Passion Bearers
JOHN A. MCGUCKIN
Passion Bearers are saints in the Orthodox Church who underwent cruelty and oppression in a spirit of meekness and non-resistance to evil, regarded as tantamount to the status of martyrdom, especially as that witnesses to the church the heroic gentleness of Christ. The most famous of the Passion Bearers are the 11th-century Rus princes Boris and Gleb, sons of Prince Vladimir, who offered no resistance to their brother Sviatopolk who murdered them to attain political eminence. Other Passion Bearers include the Serbian St.
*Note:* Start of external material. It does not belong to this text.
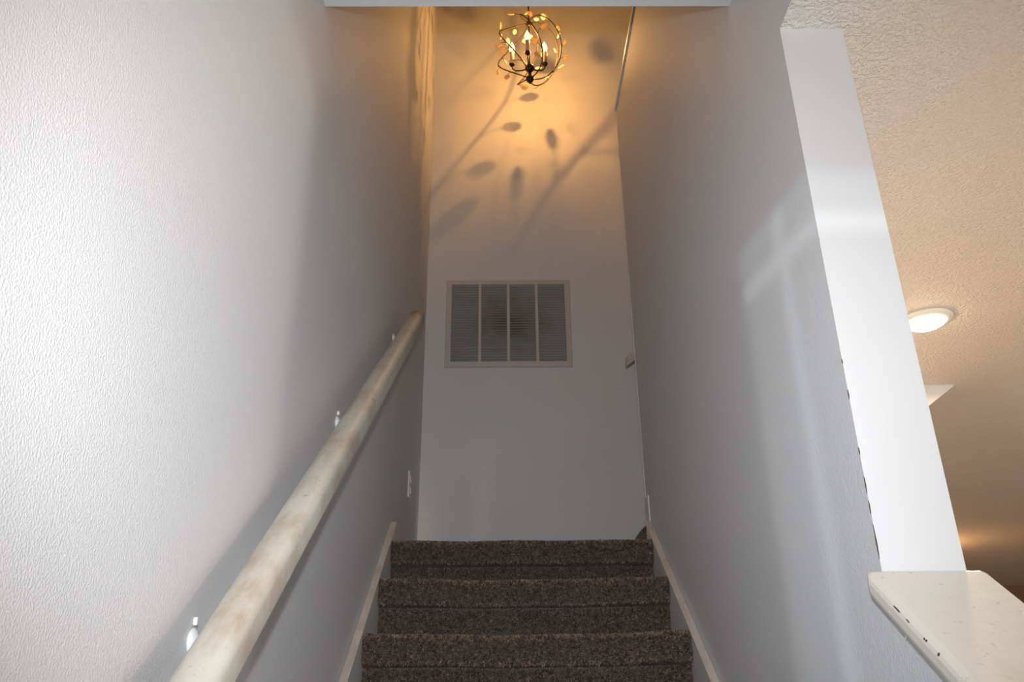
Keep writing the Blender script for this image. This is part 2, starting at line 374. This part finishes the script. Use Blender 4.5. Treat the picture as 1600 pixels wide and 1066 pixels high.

John Vladimir (d. 1015) and (as many consider) the more modern examples of the Romanov royal family, whose spiritual fortitude in their final days won wide admiration, and others such as Grand Duchess St. Elizaveta Feodorovna, killed by the Bolsheviks, and Mother Maria Skobotsova, who witnessed heroically in a Nazi death camp.
REFERENCES AND SUGGESTED READINGS
Demshuk, V. (1978) Russian Sainthood and Canonization. Minneapolis: Light and Life. Lenhoff, G. (1989) The Martyred Princes Boris and Gleb: A Socio-Cultural Study of the Cult and the Texts. Columbus: Ohio University Press.